The awesome things about Sinclair is her willingness to share her process - and it's amazing how much work she puts into a single photograph.  This is evidenced by her video showing the process for Into the Gloaming:

 More of Sinclair's work is viewable on her website:

Photomedia: Michael Cook

As part of my design course I was tasked at looking at two Photomedia artists and deconstructing how they produced their images.  For my first artist, I'm looking at Michael Cook.
Cook is a Brisbane based artist.  One of his series is called Invasion and is about alien creatures invading London.  The images are a flip of Australian Colonial History - in these images the aggressors are iconic Australian creatures, and the victims in these images are white Londoners.  As Australia was invaded, Australia is invading back!

Cook starts with a base picture of an iconic London streetscape.  The ‘invaders’ are cut into the scene.  The image below looks like bald cockatoos (a nod to Australian wildlife) menacing people running screaming to avoid them.  There are people emerging from the tube station exit encountering the fierce birds.  The image is washed out - almost like it was an old photo - taken at a time where the colouring of photos wasn’t at the level it is today.  The people in the scene are dressed in outfits from the 40s, 50s and 60s.  Perhaps a nod to the period of white immigration into Australia.
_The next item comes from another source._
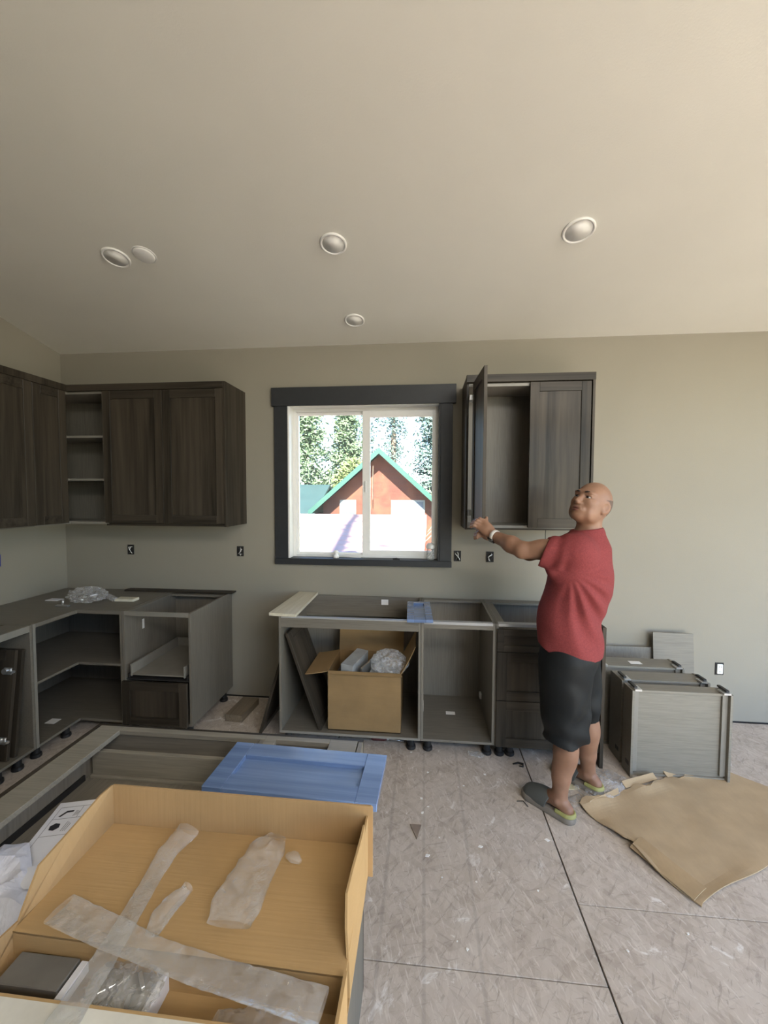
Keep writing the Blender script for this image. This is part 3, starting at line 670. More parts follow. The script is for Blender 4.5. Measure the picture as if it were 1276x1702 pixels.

The other images from the series feature different Australian animals, menacing the people of London, and all feature people in older-style clothing in a similarly washed out looking photo.

Australia is invading!

Cook’s photos are available on his website: 

They were exhibited at the ‘This Is No Fantasy’ gallery:

Thursday, 16 August 2018

Photomedia with a surreal twist

I've been exploring Photomedia recently and have come across some stunning examples of image manipulation and composition.

Someone that really stands out is Erik Johansson - he creates surreal images that play with your perceptions and launch you into a fantasy world.

Uli Staiger talks about his workflow in a promotional video for Adobe Photoshop, showing the way he pulls together images to create something new and interesting.

As part of my design course I'll be delving into creating my own Photomedia in the very near future.  The artists above provide good inspiration and indeed aspirations.